In 2006 Core 2 Duo E6600 was released. It runs at 2.4Ghz with two cores and uses 65W in the same 64nm process. but the performance per core was proximally double that of the Pentium 4 so with two cores it could reach 4x the performance with lower power usage. There were multiple reasons but a major one was it had fewer steps did more per cycle and wasted less power.

It is power and the heat of the CPU that is the major limitations today. You need to remove it all so they do not overheat. So the CPUs have a design that results in the frequency we see with multiple cores because that way you can do the most work for limited available cooling.

The transistor has shrunk to 4nm today so each switches faster and usel less power. The design has improved and do more each clock cycle. If you look at single-core benchmarks of a Core 2 Duo E6600 from 2006 and a i9-13900KS from 2023 the GeekBench 5 Single-Core was 324 vs 3093. The i9-13900KS has a tubo boos frequency of 5.8GHz which is 5.8/2.4= 2.4x the clock frequency. If we scale the result with the frequency we get 777 vs 3093 that is 4x difference

So in the last 17 years, a single core at the same frequency is 4x times faster. They spent the available power budget on more hardware that do stuff in parallel in a CPU not in a higher clock frequency because that is the new way to get high-performance

So there is nothing intrinsic that limits the electronics to 5GHz. If you need transceivers for communication interfaces you can build them in a way that allows a lot higher frequency. Because just receiving a single signal i not a lot of work you can have electronics that detect the amount of light in an optical fiber at a high enough range to detect 100 billion puls per second. It is only a single task not a lot of stuff at the same time like a CPU. The signal can then be split up in multiple parallel lines and the digital electronics that process it can run at a lot lower frequency.

100Gbit/s= 12.5Gbyte/s and if you can process 64 bits = 8 bytes at the time it you only need to do that 1.56 billion times per second. The CPUs we us have 64 bit registers.

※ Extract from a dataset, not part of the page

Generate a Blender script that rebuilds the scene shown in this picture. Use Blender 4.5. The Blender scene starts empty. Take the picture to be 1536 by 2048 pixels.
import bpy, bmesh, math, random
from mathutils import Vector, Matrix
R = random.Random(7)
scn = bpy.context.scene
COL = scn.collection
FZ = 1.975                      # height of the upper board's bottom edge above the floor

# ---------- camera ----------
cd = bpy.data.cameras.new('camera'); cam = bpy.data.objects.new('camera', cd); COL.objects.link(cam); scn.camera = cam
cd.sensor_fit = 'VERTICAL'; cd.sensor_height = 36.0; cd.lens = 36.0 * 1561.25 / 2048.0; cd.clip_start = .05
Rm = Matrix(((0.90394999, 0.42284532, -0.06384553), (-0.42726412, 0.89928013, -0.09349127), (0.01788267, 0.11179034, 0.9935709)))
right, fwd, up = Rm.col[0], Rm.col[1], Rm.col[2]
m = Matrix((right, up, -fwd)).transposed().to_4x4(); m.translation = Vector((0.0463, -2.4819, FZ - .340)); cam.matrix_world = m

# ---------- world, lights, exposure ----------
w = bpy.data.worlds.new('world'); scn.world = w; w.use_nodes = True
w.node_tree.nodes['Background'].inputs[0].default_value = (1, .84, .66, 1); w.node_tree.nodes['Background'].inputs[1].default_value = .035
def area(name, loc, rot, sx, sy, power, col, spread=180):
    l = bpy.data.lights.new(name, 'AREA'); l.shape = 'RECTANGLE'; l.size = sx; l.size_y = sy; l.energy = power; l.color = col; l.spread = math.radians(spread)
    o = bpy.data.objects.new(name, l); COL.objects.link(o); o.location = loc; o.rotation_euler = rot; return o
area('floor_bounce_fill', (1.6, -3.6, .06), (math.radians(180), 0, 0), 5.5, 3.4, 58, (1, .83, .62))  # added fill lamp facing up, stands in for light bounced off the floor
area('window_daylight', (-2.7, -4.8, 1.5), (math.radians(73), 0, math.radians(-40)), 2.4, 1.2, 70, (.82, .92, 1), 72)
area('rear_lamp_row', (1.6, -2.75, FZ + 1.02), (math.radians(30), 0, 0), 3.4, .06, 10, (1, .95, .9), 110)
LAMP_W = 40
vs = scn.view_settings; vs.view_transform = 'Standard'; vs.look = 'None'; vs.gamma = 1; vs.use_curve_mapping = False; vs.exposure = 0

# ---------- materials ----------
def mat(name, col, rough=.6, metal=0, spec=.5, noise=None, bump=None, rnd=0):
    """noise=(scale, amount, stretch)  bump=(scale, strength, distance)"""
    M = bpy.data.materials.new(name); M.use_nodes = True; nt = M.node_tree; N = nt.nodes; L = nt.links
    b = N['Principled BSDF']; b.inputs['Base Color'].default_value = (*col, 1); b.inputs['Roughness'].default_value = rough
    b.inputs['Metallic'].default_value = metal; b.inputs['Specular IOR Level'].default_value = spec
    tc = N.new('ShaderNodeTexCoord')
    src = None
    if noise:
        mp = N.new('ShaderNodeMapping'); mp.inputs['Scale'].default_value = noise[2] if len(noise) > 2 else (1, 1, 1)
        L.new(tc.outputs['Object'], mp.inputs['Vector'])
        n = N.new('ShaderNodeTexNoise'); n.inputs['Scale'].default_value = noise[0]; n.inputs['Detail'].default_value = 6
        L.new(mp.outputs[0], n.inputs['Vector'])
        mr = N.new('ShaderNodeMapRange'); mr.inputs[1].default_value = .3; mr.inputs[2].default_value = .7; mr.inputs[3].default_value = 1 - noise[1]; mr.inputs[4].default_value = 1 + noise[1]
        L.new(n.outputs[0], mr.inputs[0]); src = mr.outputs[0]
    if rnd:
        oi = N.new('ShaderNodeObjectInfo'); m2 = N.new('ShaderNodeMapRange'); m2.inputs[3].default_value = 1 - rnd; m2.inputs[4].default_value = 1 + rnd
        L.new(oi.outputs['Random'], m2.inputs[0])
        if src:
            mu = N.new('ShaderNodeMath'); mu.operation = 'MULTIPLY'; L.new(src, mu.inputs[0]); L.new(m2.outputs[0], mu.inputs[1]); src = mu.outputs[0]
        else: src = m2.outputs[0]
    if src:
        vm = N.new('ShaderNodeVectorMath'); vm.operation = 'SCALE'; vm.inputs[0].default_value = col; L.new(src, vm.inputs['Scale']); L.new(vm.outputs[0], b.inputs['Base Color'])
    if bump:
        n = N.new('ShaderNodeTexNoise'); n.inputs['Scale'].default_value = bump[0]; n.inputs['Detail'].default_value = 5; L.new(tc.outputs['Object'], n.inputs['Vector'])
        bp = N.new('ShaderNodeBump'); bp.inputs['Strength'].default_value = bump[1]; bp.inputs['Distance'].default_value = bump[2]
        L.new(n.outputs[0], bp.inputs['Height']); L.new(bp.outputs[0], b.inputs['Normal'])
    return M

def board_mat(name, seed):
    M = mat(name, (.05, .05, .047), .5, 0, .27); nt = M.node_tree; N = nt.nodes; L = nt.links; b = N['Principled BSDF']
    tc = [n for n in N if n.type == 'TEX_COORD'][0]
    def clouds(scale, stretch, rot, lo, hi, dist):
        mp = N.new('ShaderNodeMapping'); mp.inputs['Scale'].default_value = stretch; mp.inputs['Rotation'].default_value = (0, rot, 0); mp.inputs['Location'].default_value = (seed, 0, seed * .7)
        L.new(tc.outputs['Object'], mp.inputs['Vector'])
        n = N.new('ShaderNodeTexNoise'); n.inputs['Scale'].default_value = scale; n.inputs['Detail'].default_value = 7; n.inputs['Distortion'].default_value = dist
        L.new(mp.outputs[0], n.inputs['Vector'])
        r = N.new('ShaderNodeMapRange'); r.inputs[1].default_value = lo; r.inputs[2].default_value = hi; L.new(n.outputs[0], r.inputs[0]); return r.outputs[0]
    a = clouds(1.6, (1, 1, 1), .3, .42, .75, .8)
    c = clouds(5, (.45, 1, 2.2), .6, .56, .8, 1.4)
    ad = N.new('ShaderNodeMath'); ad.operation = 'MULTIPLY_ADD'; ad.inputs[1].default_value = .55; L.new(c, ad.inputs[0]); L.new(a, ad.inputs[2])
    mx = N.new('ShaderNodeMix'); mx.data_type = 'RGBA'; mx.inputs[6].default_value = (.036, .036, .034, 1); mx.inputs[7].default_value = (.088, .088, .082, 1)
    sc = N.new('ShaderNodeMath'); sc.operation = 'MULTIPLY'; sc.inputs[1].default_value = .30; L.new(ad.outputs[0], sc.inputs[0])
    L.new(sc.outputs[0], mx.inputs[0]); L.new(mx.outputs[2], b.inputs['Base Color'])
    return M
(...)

That is something a CPU can handle today.

The slowest DDR5 memory is DDR5-4000 (PC5-32000) it has 4,000 million transfers per second in a 64-bit wide bus. That is 256 Gigabit/second for a single DIMM and you have 2 channels for a standard consumer motherboard for a total of 512GBit/s. The faster memory DDR5 memory standard is at twice that but I do not know if it is implemented.

The slowest DDR4 memory is
DDR4-1600 and is 64-bit wide too. This means a single DIMM can handle 1600*64=102 Gbit/s of data. So if your computer use DRR4 memory the interface to it is over 100Gbit/s

100 Gbps is about 10 gigabytes per second. Many modern servers can process tens of GB/s. PCIE 4.0, a common standard for communication between the CPU/memory and the I/O cards, can be run at up to 32 gigabytes per second.

You are confusing “speed” (GHz) with “volume” (Gbit)

Hz tells you how many instructions per second your CPU executes,
while Gbit tells you how much data is transmitted per second.

These are measurements of two different things: a CPU is clocked in hertz (cycles per second). This is a speed measurement.
Network throughput is a measure of total data transfer and is speed x transfer size.

Think of a highway. CPU speed is similar to vehicle speed. Faster speeds mean more operations.

Bandwidth is total number of cars that pass and is calculated as speed x number of lanes. The wider the highway (bus) the more data that can be transferred at any given speed.

The 100Gb connection goes into specislised router hardware, not a generic PC / server. No single device is pushing 12GB/src of traffic.

The PC is working on 64-bit wide registers at that speed, not single bits. Intel x86 hardware takes several clocks per operation and push to main RAM is a fraction of that speed.